AISLE SAY San Francisco


by Conor McPherson
Directed by Kimberly Mohne Hill
Presented by San Jose Stage Company
The Stage
490 S. First St., San Jose, CA / (408) 283-7142

Reviewed by Judy Richter

It's the day of Christmas Eve in a small Irish town. The setting is an unkempt home after a night of drinking by its residents and a friend. Much more drinking and perhaps a transformation or redemption lie ahead in Conor McPherson's "The Seafarer," presented by San Jose Stage Company. The home is occupied by the heavy drinking, demanding and sometimes disgusting Richard Harkin (Julian López-Morillas). Blinded by an accident when he was drunk (he's rarely sober), he has recently been joined by his brother, "Sharky" (Randall King), who has lost yet another job and is trying to stop drinking. Their guest is Ivan Curry (Colin Thomson), who stayed overnight because he was too drunk to go home. Later in the day, they're joined by another townsman, Nicky Giblin (Donald G. Emmerich), who brings with him a stranger he met while bar-hopping.

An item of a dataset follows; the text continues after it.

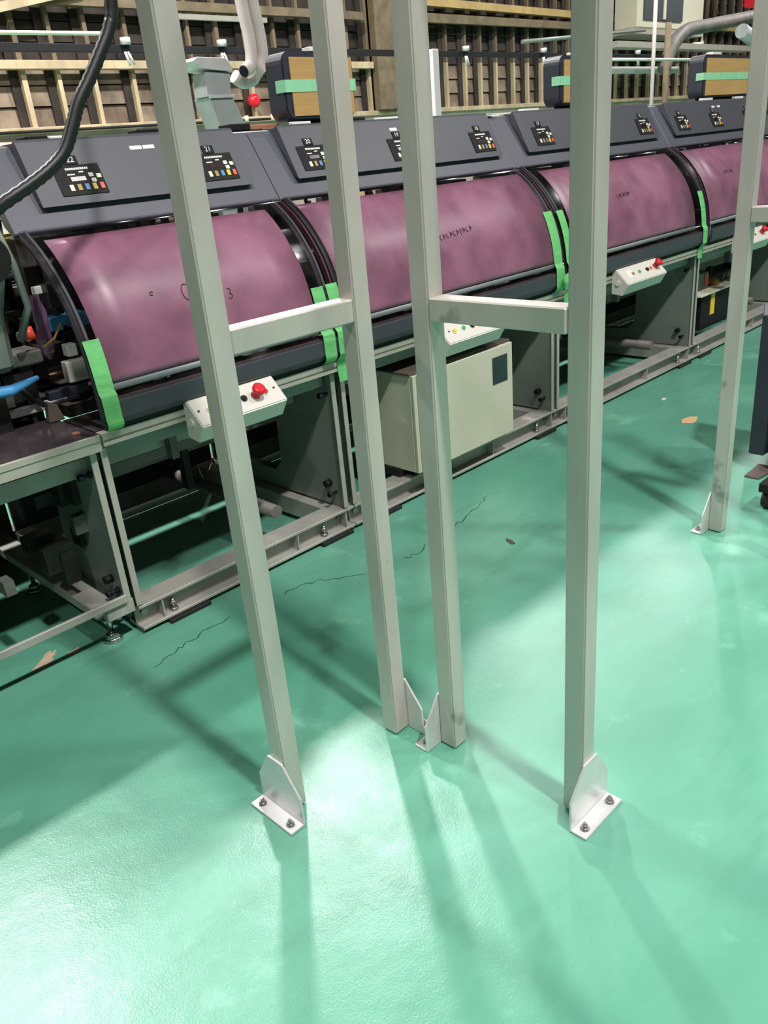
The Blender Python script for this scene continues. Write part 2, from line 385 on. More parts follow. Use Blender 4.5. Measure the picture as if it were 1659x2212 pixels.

This stranger, Mr. Lockhart (Kevin Blackton), is much better dressed and better spoken than the other men. He joins them in a night of poker and drinking that has far higher stakes than anyone except Sharky knows. Mr. Lockhart has come to claim Sharky's soul in return for a major favor done some 20 years ago.

Although the poker becomes a focal point, the more interesting aspect is the emotional path that Sharky must follow, along with insights into Richard's and Mr. Lockhart's characters. The demanding, cantankerous Richard nevertheless has a cheerful streak that makes him more and more likable. He also begins to allow his neediness to show through, thus giving Sharky a chance to overcome some of his own self-loathing. Finally, even Mr. Lockhart, who's the devil in human disguise, must accept a dose of humility, thanks to what might be seen as an accident of fate or the intervention of a higher power.

Kimberly Mohne Hill directs the well-balanced cast in this fascinating play. López-Morillas, who also played Richard in Marin Theatre Company's production a year ago, is terrific. The most memorable portion of the two-act play is Blackton's delivery of Mr. Lockhart's eloquent description of hell. In the process, Mr. Lockhart reveals his own agonies of being in that hell.

Michael Palumbo has designed the set, which works quite well in San Jose Stage's intimate setting. The lighting is by Michael Walsh with costumes by Jean Cardinale. The sound by Rich Miller is notable for its Irish music and its eerie wind.

"The Seafarer" doesn't fit the usual description of the light-hearted fare served by most theater companies during the holidays, yet its ultimate message of hope and caring is appropriate.